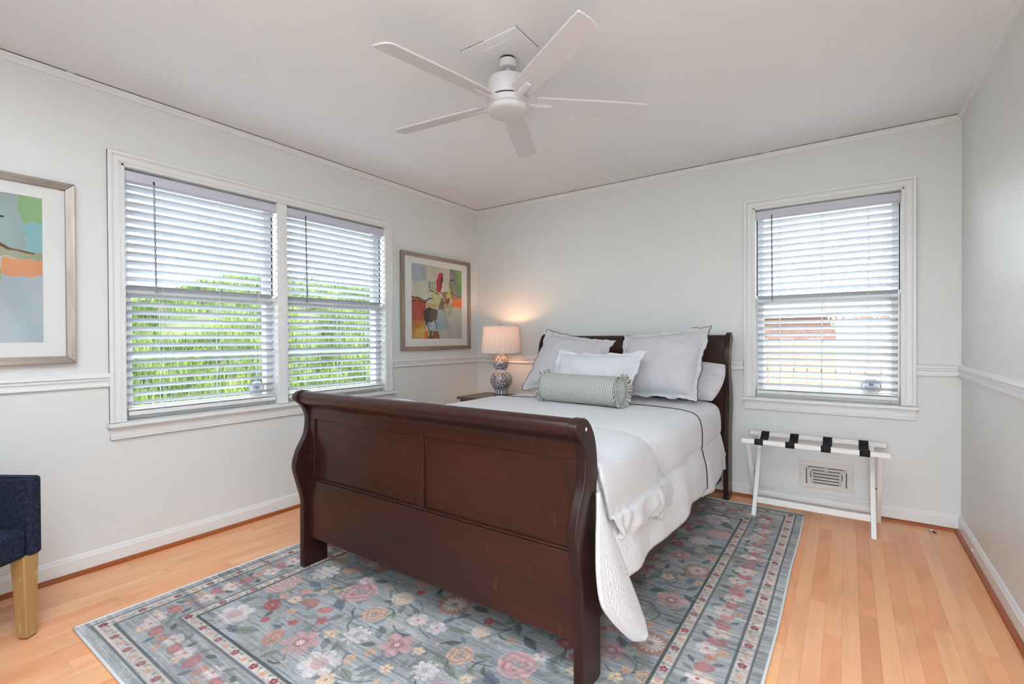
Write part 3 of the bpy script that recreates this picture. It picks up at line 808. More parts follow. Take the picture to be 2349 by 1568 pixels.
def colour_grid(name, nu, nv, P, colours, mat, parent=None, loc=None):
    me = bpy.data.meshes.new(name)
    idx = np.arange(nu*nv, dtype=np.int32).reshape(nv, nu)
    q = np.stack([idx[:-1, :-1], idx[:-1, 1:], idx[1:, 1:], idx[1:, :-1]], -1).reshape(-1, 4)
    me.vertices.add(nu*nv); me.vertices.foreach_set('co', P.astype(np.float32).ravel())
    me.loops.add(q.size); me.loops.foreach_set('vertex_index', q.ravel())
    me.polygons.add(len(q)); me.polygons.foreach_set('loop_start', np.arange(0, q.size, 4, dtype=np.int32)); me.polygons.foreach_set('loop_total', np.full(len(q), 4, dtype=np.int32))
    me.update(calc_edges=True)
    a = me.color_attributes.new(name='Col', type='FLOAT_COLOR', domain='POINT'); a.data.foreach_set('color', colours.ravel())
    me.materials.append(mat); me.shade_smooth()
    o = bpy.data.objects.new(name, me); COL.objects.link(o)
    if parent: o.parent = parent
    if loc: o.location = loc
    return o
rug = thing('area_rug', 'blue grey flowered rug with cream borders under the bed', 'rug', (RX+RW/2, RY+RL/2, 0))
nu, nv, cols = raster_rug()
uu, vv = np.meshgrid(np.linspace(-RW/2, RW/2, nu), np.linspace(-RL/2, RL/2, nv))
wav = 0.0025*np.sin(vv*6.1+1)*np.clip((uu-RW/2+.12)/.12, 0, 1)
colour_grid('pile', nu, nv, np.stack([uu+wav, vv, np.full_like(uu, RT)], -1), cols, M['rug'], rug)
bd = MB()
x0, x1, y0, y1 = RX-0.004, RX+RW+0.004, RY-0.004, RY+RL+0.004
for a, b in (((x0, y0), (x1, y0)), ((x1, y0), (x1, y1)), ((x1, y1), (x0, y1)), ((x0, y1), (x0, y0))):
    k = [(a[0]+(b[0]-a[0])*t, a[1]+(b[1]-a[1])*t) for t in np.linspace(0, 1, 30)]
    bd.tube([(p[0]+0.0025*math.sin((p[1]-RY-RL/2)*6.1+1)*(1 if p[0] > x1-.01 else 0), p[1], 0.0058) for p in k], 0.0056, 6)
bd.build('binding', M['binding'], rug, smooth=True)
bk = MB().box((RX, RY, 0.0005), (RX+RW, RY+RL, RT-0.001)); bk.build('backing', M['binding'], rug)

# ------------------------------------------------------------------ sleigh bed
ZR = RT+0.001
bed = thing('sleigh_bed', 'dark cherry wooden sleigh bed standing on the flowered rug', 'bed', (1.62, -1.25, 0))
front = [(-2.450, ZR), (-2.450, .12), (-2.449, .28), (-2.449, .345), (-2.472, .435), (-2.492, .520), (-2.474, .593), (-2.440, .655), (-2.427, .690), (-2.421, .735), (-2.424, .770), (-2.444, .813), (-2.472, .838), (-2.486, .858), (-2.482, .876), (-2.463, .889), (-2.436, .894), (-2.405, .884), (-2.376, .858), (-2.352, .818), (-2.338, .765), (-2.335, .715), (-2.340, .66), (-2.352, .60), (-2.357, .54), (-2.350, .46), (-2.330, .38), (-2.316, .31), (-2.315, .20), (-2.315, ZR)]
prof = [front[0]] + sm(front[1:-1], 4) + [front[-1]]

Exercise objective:
All of the data above should be transcribed verbatim, with pictures omitted.

Task result:
Write part 3 of the bpy script that recreates this picture. It picks up at line 808. More parts follow. Take the picture to be 2349 by 1568 pixels.
def colour_grid(name, nu, nv, P, colours, mat, parent=None, loc=None):
    me = bpy.data.meshes.new(name)
    idx = np.arange(nu*nv, dtype=np.int32).reshape(nv, nu)
    q = np.stack([idx[:-1, :-1], idx[:-1, 1:], idx[1:, 1:], idx[1:, :-1]], -1).reshape(-1, 4)
    me.vertices.add(nu*nv); me.vertices.foreach_set('co', P.astype(np.float32).ravel())
    me.loops.add(q.size); me.loops.foreach_set('vertex_index', q.ravel())
    me.polygons.add(len(q)); me.polygons.foreach_set('loop_start', np.arange(0, q.size, 4, dtype=np.int32)); me.polygons.foreach_set('loop_total', np.full(len(q), 4, dtype=np.int32))
    me.update(calc_edges=True)
    a = me.color_attributes.new(name='Col', type='FLOAT_COLOR', domain='POINT'); a.data.foreach_set('color', colours.ravel())
    me.materials.append(mat); me.shade_smooth()
    o = bpy.data.objects.new(name, me); COL.objects.link(o)
    if parent: o.parent = parent
    if loc: o.location = loc
    return o
rug = thing('area_rug', 'blue grey flowered rug with cream borders under the bed', 'rug', (RX+RW/2, RY+RL/2, 0))
nu, nv, cols = raster_rug()
uu, vv = np.meshgrid(np.linspace(-RW/2, RW/2, nu), np.linspace(-RL/2, RL/2, nv))
wav = 0.0025*np.sin(vv*6.1+1)*np.clip((uu-RW/2+.12)/.12, 0, 1)
colour_grid('pile', nu, nv, np.stack([uu+wav, vv, np.full_like(uu, RT)], -1), cols, M['rug'], rug)
bd = MB()
x0, x1, y0, y1 = RX-0.004, RX+RW+0.004, RY-0.004, RY+RL+0.004
for a, b in (((x0, y0), (x1, y0)), ((x1, y0), (x1, y1)), ((x1, y1), (x0, y1)), ((x0, y1), (x0, y0))):
    k = [(a[0]+(b[0]-a[0])*t, a[1]+(b[1]-a[1])*t) for t in np.linspace(0, 1, 30)]
    bd.tube([(p[0]+0.0025*math.sin((p[1]-RY-RL/2)*6.1+1)*(1 if p[0] > x1-.01 else 0), p[1], 0.0058) for p in k], 0.0056, 6)
bd.build('binding', M['binding'], rug, smooth=True)
bk = MB().box((RX, RY, 0.0005), (RX+RW, RY+RL, RT-0.001)); bk.build('backing', M['binding'], rug)

# ------------------------------------------------------------------ sleigh bed
ZR = RT+0.001
bed = thing('sleigh_bed', 'dark cherry wooden sleigh bed standing on the flowered rug', 'bed', (1.62, -1.25, 0))
front = [(-2.450, ZR), (-2.450, .12), (-2.449, .28), (-2.449, .345), (-2.472, .435), (-2.492, .520), (-2.474, .593), (-2.440, .655), (-2.427, .690), (-2.421, .735), (-2.424, .770), (-2.444, .813), (-2.472, .838), (-2.486, .858), (-2.482, .876), (-2.463, .889), (-2.436, .894), (-2.405, .884), (-2.376, .858), (-2.352, .818), (-2.338, .765), (-2.335, .715), (-2.340, .66), (-2.352, .60), (-2.357, .54), (-2.350, .46), (-2.330, .38), (-2.316, .31), (-2.315, .20), (-2.315, ZR)]
prof = [front[0]] + sm(front[1:-1], 4) + [front[-1]]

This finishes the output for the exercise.